_Written task_.
Give every line below again, exactly.

_Given material_.
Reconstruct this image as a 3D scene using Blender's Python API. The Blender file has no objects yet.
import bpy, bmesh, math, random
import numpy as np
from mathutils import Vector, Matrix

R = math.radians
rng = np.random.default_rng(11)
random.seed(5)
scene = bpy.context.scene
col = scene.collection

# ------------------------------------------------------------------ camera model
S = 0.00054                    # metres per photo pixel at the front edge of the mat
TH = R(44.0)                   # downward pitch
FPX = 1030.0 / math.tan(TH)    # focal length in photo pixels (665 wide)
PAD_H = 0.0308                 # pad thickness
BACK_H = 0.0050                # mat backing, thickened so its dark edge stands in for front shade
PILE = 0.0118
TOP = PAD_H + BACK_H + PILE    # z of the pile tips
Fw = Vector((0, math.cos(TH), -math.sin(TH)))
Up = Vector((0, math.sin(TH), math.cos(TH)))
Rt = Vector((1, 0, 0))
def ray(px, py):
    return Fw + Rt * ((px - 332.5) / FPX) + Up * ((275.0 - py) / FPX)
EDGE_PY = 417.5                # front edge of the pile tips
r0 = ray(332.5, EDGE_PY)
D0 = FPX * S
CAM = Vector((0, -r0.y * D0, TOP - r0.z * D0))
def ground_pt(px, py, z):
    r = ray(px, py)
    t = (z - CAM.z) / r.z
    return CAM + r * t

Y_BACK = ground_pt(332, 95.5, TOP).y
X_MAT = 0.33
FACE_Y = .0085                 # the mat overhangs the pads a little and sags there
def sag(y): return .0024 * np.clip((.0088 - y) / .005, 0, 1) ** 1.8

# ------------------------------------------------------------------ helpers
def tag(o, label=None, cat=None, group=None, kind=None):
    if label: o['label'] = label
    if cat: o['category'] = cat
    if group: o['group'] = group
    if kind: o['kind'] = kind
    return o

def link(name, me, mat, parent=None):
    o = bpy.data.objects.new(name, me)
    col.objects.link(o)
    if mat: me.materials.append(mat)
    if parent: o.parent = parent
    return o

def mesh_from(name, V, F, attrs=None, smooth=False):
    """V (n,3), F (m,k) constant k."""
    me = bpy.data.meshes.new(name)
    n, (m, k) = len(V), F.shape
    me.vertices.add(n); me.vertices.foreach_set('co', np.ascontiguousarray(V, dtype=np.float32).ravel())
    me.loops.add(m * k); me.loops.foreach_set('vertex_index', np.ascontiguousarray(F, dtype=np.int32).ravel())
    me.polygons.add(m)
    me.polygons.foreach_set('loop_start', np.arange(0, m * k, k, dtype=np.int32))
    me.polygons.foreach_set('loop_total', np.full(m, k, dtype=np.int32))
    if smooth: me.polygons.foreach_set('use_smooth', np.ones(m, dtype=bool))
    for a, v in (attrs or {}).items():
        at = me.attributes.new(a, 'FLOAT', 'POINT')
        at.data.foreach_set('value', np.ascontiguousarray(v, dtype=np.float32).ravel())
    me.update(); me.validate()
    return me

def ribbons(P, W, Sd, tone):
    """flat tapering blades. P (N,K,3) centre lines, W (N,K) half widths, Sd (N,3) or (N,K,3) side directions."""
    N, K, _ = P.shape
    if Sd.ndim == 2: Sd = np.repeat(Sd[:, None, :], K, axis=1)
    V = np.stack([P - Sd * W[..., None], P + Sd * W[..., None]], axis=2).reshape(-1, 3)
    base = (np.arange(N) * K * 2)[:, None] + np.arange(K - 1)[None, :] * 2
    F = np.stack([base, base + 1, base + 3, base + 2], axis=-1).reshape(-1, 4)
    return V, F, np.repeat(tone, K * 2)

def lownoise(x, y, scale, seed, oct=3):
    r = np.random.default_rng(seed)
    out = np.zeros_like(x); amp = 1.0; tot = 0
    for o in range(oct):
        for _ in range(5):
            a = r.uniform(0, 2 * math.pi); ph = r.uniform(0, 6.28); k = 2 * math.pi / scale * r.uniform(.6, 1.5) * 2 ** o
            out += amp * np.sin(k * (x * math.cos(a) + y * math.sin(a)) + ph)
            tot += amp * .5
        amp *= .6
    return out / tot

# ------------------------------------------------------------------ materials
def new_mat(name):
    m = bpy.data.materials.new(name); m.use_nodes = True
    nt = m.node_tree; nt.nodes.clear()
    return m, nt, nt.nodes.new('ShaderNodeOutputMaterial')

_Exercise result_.
Reconstruct this image as a 3D scene using Blender's Python API. The Blender file has no objects yet.
import bpy, bmesh, math, random
import numpy as np
from mathutils import Vector, Matrix

R = math.radians
rng = np.random.default_rng(11)
random.seed(5)
scene = bpy.context.scene
col = scene.collection

# ------------------------------------------------------------------ camera model
S = 0.00054                    # metres per photo pixel at the front edge of the mat
TH = R(44.0)                   # downward pitch
FPX = 1030.0 / math.tan(TH)    # focal length in photo pixels (665 wide)
PAD_H = 0.0308                 # pad thickness
BACK_H = 0.0050                # mat backing, thickened so its dark edge stands in for front shade
PILE = 0.0118
TOP = PAD_H + BACK_H + PILE    # z of the pile tips
Fw = Vector((0, math.cos(TH), -math.sin(TH)))
Up = Vector((0, math.sin(TH), math.cos(TH)))
Rt = Vector((1, 0, 0))
def ray(px, py):
    return Fw + Rt * ((px - 332.5) / FPX) + Up * ((275.0 - py) / FPX)
EDGE_PY = 417.5                # front edge of the pile tips
r0 = ray(332.5, EDGE_PY)
D0 = FPX * S
CAM = Vector((0, -r0.y * D0, TOP - r0.z * D0))
def ground_pt(px, py, z):
    r = ray(px, py)
    t = (z - CAM.z) / r.z
    return CAM + r * t

Y_BACK = ground_pt(332, 95.5, TOP).y
X_MAT = 0.33
FACE_Y = .0085                 # the mat overhangs the pads a little and sags there
def sag(y): return .0024 * np.clip((.0088 - y) / .005, 0, 1) ** 1.8

# ------------------------------------------------------------------ helpers
def tag(o, label=None, cat=None, group=None, kind=None):
    if label: o['label'] = label
    if cat: o['category'] = cat
    if group: o['group'] = group
    if kind: o['kind'] = kind
    return o

def link(name, me, mat, parent=None):
    o = bpy.data.objects.new(name, me)
    col.objects.link(o)
    if mat: me.materials.append(mat)
    if parent: o.parent = parent
    return o

def mesh_from(name, V, F, attrs=None, smooth=False):
    """V (n,3), F (m,k) constant k."""
    me = bpy.data.meshes.new(name)
    n, (m, k) = len(V), F.shape
    me.vertices.add(n); me.vertices.foreach_set('co', np.ascontiguousarray(V, dtype=np.float32).ravel())
    me.loops.add(m * k); me.loops.foreach_set('vertex_index', np.ascontiguousarray(F, dtype=np.int32).ravel())
    me.polygons.add(m)
    me.polygons.foreach_set('loop_start', np.arange(0, m * k, k, dtype=np.int32))
    me.polygons.foreach_set('loop_total', np.full(m, k, dtype=np.int32))
    if smooth: me.polygons.foreach_set('use_smooth', np.ones(m, dtype=bool))
    for a, v in (attrs or {}).items():
        at = me.attributes.new(a, 'FLOAT', 'POINT')
        at.data.foreach_set('value', np.ascontiguousarray(v, dtype=np.float32).ravel())
    me.update(); me.validate()
    return me

def ribbons(P, W, Sd, tone):
    """flat tapering blades. P (N,K,3) centre lines, W (N,K) half widths, Sd (N,3) or (N,K,3) side directions."""
    N, K, _ = P.shape
    if Sd.ndim == 2: Sd = np.repeat(Sd[:, None, :], K, axis=1)
    V = np.stack([P - Sd * W[..., None], P + Sd * W[..., None]], axis=2).reshape(-1, 3)
    base = (np.arange(N) * K * 2)[:, None] + np.arange(K - 1)[None, :] * 2
    F = np.stack([base, base + 1, base + 3, base + 2], axis=-1).reshape(-1, 4)
    return V, F, np.repeat(tone, K * 2)

def lownoise(x, y, scale, seed, oct=3):
    r = np.random.default_rng(seed)
    out = np.zeros_like(x); amp = 1.0; tot = 0
    for o in range(oct):
        for _ in range(5):
            a = r.uniform(0, 2 * math.pi); ph = r.uniform(0, 6.28); k = 2 * math.pi / scale * r.uniform(.6, 1.5) * 2 ** o
            out += amp * np.sin(k * (x * math.cos(a) + y * math.sin(a)) + ph)
            tot += amp * .5
        amp *= .6
    return out / tot

# ------------------------------------------------------------------ materials
def new_mat(name):
    m = bpy.data.materials.new(name); m.use_nodes = True
    nt = m.node_tree; nt.nodes.clear()
    return m, nt, nt.nodes.new('ShaderNodeOutputMaterial')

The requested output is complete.